ただ、2004年に大改装を受ける頃には老朽化が激しく、場内は暗く、イスはボロボロ、天井には穴と場末感たっぷりで、ステージの中と外のギャップは開く一方だった。その大改装も、直前の2002年になって改修費用の不足が表面化。費用捻出のために座付きのオーケストラと合唱団を廃止する計画が浮上して労使が激突、芸術監督の辞任、楽団員のストライキが行われるなど、一時は混乱を極めた。

結局、政府の補助金を得て計画撤回、改修も実現したものの赤字体質をめぐる議論はなお続いている。反面、制作畑はロイヤル・オペラを横目に元気いっぱい。2020/2019シーズンからはノルウェー国立オペラ・バレエの芸術監督を務めていたアンニリース・ミスキモンを芸術監督に迎えた。早くも、5年を掛けるワーグナー《ニーベルングの指環》の新制作が発表されている。
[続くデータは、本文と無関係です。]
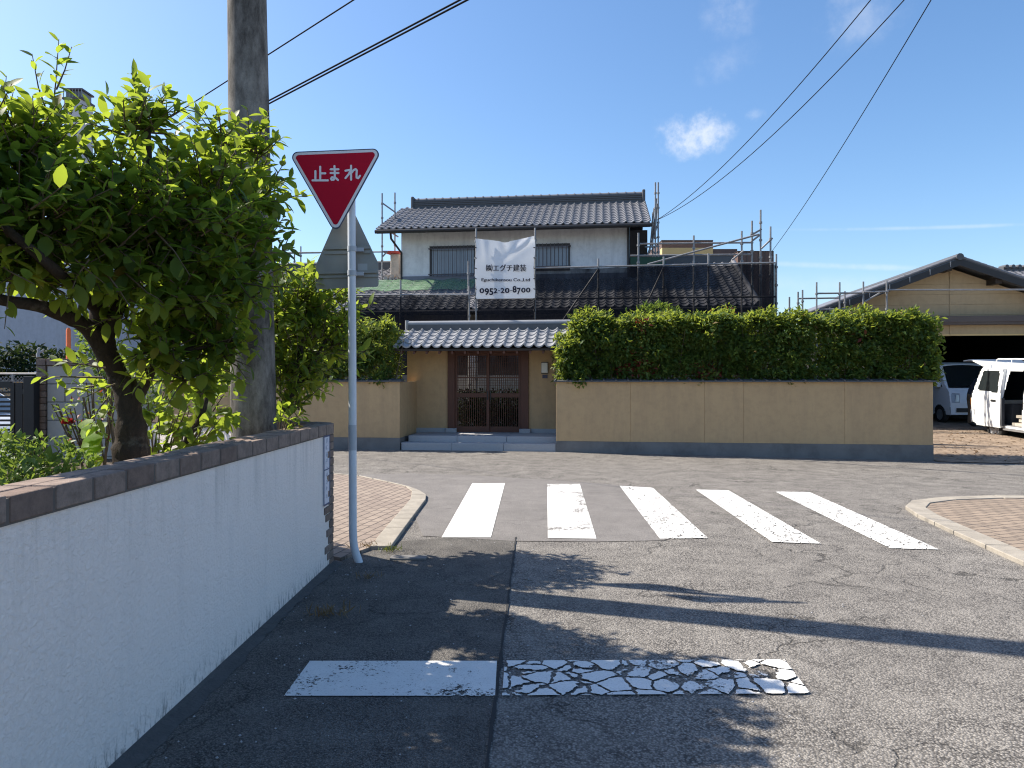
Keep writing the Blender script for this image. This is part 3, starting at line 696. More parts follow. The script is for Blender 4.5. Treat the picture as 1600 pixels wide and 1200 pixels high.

振り替えれば、歴代の音楽監督はコリン・デイヴィス、チャールズ・マッケラス、マーク・エルダー、ポール・ダニエル、エドワード・ガードナーと、ロイヤル・オペラに引けを取らない。演出陣もしかり。デービッド・パウントニーもかつて芸術監督を務め、ジョナサン・ミラーら名だたる演出家が数多くここで新制作を行ってきた。セカンド・ブランドとみること自体が間違っているのかもしれない。